Après les entités publiques ou plus ou moins privées, Justin Dioro est appelé au service de l’Etat dès 1991. Le président Paul Biya qui cherche du personnel pouvant l’aider à implémenter sa politique de rigueur et de moralisation, trouve en lui une bonne mise, et place sa confiance en lui pendant 16 dans divers gouvernements. Ministre des Finances dans le gouvernement Sadou Hayatou en 1991 et celui de Simon Achidi Achu, de mars à octobre 1992. Après un bref retrait, il est appelé comme conseiller spécial du président de la république en décembre 1993. Il suit notamment le dossier des négociations financières internationales, en préparation à la dévaluation du franc Cfa. Dans la continuité, il est nommé le 21 juillet 1994, ministre de l’Economie et des Finances. Il aura la charge notamment de négocier au nom du Cameroun les conditions de la dévaluation de la monnaie. En septembre 1996, il lui est confié le portefeuille du ministère du développement industriel et commercial dans le gouvernement  Peter Mafany Musonge, puis celui du ministère des Investissements publics et du Développement régional le 7 décembre 1997, poste qu’il occupe jusqu’au 18 mars 2000. Il quitte le gouvernement mais le président Paul Biya le garde auprès de lui  comme Chargé de missions à la Présidence de la République, d’où il est envoyé assurer brièvement l’intérim au ministère de l’Eau et de l’énergie en  2006.
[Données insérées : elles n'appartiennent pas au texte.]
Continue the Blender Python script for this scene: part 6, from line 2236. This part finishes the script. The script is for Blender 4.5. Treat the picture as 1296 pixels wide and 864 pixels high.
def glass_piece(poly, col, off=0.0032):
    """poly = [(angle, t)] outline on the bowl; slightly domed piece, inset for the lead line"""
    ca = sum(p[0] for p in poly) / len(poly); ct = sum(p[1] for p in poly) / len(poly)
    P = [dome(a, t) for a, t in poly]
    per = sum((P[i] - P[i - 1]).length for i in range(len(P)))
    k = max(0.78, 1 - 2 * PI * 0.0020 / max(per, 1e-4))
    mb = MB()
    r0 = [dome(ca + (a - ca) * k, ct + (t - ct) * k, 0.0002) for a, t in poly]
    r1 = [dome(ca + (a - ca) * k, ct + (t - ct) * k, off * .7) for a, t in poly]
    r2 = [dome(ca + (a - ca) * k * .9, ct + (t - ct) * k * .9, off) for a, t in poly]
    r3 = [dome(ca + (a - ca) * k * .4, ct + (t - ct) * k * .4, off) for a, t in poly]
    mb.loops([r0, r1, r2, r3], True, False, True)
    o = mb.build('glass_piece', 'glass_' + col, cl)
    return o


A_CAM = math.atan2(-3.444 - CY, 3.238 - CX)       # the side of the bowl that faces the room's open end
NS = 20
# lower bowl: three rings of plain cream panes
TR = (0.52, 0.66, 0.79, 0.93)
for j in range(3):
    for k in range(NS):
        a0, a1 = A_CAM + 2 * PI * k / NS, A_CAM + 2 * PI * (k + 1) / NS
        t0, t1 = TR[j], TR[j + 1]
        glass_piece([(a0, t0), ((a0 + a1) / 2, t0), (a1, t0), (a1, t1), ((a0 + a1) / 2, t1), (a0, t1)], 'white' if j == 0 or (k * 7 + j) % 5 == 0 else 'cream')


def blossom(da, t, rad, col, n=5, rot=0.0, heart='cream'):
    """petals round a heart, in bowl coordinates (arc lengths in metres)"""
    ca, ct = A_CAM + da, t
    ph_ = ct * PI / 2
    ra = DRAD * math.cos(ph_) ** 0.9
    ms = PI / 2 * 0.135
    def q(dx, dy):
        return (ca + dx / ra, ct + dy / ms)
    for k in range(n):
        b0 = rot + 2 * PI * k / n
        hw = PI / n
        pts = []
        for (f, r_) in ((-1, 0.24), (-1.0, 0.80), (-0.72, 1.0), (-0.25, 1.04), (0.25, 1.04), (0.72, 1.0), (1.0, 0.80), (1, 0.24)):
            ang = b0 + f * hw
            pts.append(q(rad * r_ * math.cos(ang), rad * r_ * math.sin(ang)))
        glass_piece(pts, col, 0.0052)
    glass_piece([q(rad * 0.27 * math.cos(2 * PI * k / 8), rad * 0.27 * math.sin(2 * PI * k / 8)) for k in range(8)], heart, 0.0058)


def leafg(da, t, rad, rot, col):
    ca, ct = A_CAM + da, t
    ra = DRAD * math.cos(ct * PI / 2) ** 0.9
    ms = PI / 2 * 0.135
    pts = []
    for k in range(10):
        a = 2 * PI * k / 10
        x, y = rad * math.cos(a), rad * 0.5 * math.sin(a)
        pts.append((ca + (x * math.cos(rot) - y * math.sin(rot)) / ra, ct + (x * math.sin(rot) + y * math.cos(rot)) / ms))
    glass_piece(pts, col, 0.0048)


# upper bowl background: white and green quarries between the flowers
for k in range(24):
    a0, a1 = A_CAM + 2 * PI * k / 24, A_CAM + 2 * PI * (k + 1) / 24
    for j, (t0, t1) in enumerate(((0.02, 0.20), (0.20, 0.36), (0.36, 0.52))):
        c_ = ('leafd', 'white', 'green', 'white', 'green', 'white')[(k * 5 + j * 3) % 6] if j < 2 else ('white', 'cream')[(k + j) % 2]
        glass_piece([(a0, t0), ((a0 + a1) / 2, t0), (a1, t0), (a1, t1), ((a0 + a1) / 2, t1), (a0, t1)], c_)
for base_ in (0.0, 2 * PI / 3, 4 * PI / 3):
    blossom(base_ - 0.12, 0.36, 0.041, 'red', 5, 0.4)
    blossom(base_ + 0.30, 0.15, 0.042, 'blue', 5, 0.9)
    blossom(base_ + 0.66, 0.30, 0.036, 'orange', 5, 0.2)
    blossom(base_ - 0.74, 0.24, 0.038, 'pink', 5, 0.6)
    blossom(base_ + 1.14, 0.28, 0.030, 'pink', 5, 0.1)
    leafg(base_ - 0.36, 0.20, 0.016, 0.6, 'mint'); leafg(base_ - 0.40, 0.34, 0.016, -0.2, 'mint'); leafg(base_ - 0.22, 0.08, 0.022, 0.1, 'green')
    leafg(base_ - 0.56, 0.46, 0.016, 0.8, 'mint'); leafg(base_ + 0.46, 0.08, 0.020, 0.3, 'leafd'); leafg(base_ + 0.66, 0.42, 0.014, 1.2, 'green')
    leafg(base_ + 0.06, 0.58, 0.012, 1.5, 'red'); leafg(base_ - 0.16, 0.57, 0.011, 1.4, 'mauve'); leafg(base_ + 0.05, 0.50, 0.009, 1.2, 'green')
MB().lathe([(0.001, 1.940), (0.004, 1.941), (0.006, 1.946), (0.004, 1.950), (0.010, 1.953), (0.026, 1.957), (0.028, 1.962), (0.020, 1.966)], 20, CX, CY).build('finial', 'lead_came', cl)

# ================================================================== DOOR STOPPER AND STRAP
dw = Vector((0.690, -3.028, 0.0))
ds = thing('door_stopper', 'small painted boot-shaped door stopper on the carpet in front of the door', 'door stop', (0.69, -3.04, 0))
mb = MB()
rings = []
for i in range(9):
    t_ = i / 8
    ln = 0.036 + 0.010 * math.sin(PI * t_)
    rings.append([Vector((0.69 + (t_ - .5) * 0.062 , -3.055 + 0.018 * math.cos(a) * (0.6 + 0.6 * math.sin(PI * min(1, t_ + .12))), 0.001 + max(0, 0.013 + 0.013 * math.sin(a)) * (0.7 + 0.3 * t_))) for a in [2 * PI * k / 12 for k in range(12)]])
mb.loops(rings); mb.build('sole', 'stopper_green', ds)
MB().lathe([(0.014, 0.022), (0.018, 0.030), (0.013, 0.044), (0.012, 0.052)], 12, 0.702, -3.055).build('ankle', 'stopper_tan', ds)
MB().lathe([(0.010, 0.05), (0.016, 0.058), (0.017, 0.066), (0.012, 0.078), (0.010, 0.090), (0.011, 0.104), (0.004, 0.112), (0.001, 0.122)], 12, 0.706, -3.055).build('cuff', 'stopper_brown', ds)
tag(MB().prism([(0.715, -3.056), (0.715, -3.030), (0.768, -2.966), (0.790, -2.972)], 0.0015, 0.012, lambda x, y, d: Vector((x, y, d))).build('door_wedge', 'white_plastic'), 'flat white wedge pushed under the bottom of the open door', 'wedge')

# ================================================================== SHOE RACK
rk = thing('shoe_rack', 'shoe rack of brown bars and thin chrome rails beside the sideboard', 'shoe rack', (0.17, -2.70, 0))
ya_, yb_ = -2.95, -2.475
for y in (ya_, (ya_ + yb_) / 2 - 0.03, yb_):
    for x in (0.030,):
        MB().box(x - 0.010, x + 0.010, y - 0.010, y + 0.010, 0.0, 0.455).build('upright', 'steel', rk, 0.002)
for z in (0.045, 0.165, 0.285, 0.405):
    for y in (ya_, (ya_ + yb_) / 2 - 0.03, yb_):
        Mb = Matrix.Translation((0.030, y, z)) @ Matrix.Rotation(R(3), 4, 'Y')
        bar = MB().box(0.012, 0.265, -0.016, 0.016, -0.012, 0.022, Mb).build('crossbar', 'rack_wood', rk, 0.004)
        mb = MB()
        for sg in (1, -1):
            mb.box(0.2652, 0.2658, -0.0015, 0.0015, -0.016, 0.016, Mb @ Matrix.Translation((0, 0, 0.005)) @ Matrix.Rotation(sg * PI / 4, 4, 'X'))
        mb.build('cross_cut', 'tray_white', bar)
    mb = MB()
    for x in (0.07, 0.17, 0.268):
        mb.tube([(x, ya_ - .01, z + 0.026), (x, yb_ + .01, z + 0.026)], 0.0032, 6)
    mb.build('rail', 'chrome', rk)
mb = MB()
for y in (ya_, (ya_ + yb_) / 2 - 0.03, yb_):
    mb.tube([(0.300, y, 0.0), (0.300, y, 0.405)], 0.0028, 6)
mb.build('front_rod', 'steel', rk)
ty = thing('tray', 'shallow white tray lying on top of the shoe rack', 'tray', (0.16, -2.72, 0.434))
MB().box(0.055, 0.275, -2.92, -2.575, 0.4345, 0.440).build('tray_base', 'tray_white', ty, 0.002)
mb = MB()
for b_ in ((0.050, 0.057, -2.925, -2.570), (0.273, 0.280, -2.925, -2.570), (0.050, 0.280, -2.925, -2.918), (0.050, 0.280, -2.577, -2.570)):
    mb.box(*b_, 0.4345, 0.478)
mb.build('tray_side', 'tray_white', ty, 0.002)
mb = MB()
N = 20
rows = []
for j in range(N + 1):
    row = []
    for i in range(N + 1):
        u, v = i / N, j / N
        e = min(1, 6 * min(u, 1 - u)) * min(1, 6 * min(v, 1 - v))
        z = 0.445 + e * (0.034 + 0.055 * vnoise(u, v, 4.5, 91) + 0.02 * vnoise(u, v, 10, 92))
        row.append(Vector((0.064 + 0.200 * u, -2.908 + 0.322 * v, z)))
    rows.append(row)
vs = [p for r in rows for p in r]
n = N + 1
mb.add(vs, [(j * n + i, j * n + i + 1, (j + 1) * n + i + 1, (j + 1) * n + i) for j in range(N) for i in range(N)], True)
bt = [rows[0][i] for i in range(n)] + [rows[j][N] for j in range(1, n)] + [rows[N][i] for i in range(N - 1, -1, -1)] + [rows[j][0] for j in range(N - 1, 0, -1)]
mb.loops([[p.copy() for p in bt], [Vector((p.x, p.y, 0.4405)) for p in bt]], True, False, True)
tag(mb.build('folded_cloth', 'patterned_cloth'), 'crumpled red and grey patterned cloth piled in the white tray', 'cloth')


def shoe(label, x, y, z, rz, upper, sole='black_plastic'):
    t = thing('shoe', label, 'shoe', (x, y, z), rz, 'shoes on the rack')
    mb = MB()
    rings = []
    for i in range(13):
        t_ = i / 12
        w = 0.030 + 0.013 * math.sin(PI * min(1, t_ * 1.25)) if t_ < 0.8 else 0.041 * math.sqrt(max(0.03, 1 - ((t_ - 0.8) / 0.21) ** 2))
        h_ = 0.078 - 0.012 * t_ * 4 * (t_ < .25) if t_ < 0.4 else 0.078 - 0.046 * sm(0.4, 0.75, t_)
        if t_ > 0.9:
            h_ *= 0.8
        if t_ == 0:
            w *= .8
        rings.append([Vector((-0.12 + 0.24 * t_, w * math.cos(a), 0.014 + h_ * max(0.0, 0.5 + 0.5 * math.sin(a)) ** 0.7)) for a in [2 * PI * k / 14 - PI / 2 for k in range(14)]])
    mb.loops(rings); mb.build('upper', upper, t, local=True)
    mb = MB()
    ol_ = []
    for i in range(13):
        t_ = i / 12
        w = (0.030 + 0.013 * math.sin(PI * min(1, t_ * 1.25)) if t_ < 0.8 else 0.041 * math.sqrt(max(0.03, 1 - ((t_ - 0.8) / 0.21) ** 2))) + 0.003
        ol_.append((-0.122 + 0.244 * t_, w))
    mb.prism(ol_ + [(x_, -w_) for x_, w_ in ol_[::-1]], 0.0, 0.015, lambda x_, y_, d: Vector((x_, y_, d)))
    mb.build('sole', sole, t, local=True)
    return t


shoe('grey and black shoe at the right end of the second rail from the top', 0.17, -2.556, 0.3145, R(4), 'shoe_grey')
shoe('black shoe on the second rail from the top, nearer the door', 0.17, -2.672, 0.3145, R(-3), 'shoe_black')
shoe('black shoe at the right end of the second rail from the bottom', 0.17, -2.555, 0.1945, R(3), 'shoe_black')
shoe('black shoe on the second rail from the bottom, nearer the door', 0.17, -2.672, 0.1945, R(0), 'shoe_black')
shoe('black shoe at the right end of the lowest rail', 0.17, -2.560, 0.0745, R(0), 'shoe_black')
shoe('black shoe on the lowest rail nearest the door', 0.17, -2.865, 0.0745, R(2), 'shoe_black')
Les obsèques d’un disparu sont souvent l’occasion de le polir, mais ce ne pas le cas pour Justin Dioro, il n’avait manifestement rien qu’il fallait polir, ayant déjà été qualifié de monsieur propre de son vivant.  » C’est pour moi l’occasion de
dire aux jeunes que le pays vient de perdre un modèle de probité… Je
peux témoigner de son intégrité aux Finances et à la Présidence de la
République « ,
disait Inoni Ephraïm à cette occasion, avant de le présenter aux jeunes comme un exemple de probité morale. D’autres témoignages font état de ce que malgré sa stature et ses hautes fonctions, ayant servi pendant 16 ans dans plusieurs gouvernements et sous au moins trois premiers ministres, il est resté froid devant les masses d’argent dont il avait la gestion à chaque fois, faisant bien la distinction entre son salaire et les caisses de l’Etat. Beaucoup ont été surpris en 2007 lors de ses obsèques, que son corps repose plutôt dans le caveau familial derrière une case parental modeste, encore  dans la nature, alors qu’à quelques encablures de ce village, le visiteur ne manquait
pas d’être frappé par la prestance de nombreux châteaux forts marbrés à
l’image du palais d’Etoudi, et construits par des personnalités de même
statut social. A ce sujet, le premier ministre remarqua lors de son témoignage que “ Justin Ndioro avait choisi de laisser à la postérité une trace immatérielle ”. « Justin sur les traces de Juste », « Justin Dioro, un modèle de probité dans un Cameroun corrompu », « Justin Dioro ou la leçon d’humilité qui vient de Kiiki », sont autant de Une qui ont barré les journaux à l’annonce du décès de cet homme, qui malgré ces qualités, n’aura pas passé plus de 58 ans sur terre. Ce qui laisse penser que Justin le Juste, aura été victime d’une certaine injustice de la nature. Ce qui n’enlève rien au modèle qu’il reste, dont les autres gouvernants devraient s’inspirer, car comme l’a rappelé à l’occasion de ses obsèques le révérend Dieudonné Massi Gams, actuel président de la Conac, quel que soit ta grandeur, tu es poussière, et tu es retournera poussière.